■ Rows from a 3D scene dataset ■
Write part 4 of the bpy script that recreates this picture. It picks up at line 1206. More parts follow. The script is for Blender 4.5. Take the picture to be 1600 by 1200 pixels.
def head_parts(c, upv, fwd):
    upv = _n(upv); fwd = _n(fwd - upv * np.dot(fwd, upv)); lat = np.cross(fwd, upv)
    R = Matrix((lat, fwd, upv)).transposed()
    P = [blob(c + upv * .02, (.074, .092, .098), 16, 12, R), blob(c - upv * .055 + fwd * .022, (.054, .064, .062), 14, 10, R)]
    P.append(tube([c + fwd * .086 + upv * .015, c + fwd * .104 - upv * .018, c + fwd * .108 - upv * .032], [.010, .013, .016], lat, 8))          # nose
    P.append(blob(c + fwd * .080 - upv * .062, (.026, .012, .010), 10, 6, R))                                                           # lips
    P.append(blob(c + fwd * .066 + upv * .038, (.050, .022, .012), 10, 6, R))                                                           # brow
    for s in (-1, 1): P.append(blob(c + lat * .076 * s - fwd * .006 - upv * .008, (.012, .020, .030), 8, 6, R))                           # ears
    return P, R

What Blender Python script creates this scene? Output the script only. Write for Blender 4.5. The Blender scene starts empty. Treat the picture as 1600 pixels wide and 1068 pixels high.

■ The request ■
Write out every line of the records exactly.

■ Result of the exercise ■
Write part 4 of the bpy script that recreates this picture. It picks up at line 1206. More parts follow. The script is for Blender 4.5. Take the picture to be 1600 by 1200 pixels.
def head_parts(c, upv, fwd):
    upv = _n(upv); fwd = _n(fwd - upv * np.dot(fwd, upv)); lat = np.cross(fwd, upv)
    R = Matrix((lat, fwd, upv)).transposed()
    P = [blob(c + upv * .02, (.074, .092, .098), 16, 12, R), blob(c - upv * .055 + fwd * .022, (.054, .064, .062), 14, 10, R)]
    P.append(tube([c + fwd * .086 + upv * .015, c + fwd * .104 - upv * .018, c + fwd * .108 - upv * .032], [.010, .013, .016], lat, 8))          # nose
    P.append(blob(c + fwd * .080 - upv * .062, (.026, .012, .010), 10, 6, R))                                                           # lips
    P.append(blob(c + fwd * .066 + upv * .038, (.050, .022, .012), 10, 6, R))                                                           # brow
    for s in (-1, 1): P.append(blob(c + lat * .076 * s - fwd * .006 - upv * .008, (.012, .020, .030), 8, 6, R))                           # ears
    return P, R

What Blender Python script creates this scene? Output the script only. Write for Blender 4.5. The Blender scene starts empty. Treat the picture as 1600 pixels wide and 1068 pixels high.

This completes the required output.